Iron ore prices rose slightly amid increased purchases by steelmakers

September iron ore futures, the most traded on the Dalian Commodity Exchange, increased by 5.6% from the previous week – up to 736 yuan/t ($106.48/t) for the May 12-19, 2023. This is evidenced by Nasdaq.

On the Singapore Exchange, quotations for the underlying June futures as of May 19, 2023, increased by 6.9% compared to the price a week earlier – up to $105.65/t.

Iron ore prices rose for the first time in three weeks amid a recovery in apparent demand for steel. Market sentiment improved as the Chinese government promised to implement a number of measures to stimulate the economy.

According to Mysteel data, apparent demand for rebar, wire rod, steel and steel coils, as well as sheet steel last week increased by 9% – up to 10.08 million tons.

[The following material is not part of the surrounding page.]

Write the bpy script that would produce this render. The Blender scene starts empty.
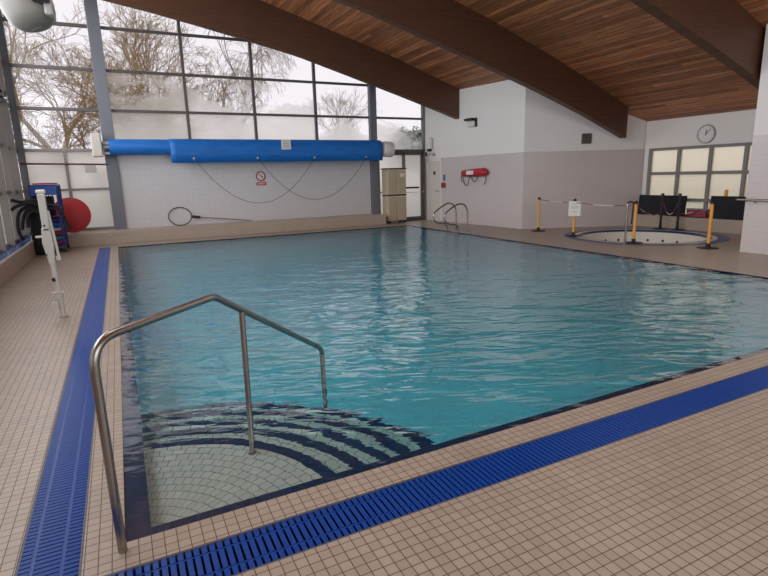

«The recovery in iron ore prices is partly due to market expectations that the Chinese government will soon implement some stimulus policies after weaker-than-expected economic results. However, we have not seen any significant improvement in fundamentals in the industry,» Sinosteel Futures analyst Chen Peng commented.

China’s central bank said it will maintain sufficient liquidity and interest rates will be adjusted to reasonable levels that support domestic demand.

Prices were also supported by the resumption of operation of some steel facilities after shutdowns for maintenance. Companies began ramping up steel production as margins improved amid lower raw material costs. However, some market participants believe that the supply on the market is currently at a sufficiently high level, and the increase in capacity will only put pressure on the prices of finished steel products.

Analysts are skeptical about the price recovery last week as soon the market will reach the summer season – a traditional time of reduced demand for raw materials.

«We believe that this is only a technical price bounce and will therefore be short-lived,» Chen Peng added.

At the end of the week, iron ore prices began to lose momentum and declined from the weekly high. Uncertainty in the real estate market has trumped positive sentiment as the number of new construction projects continues to decline and new home price growth slows.

As GMK Center reported earlier, mining of iron ore in China in 2023 decreased by 13.1% compared to the previous month – to 75.1 million tons. In January-April 2023, iron ore production decreased by 8% compared to the same period in 2022 – 314.38 million tons

Imports to China increased by 8.6% y/y in January-April – up to 385 million tons. In April, China imported 90.44 million tons of iron ore, which is 5.1% more than in April 2022, and 9.8% less than in March 2023.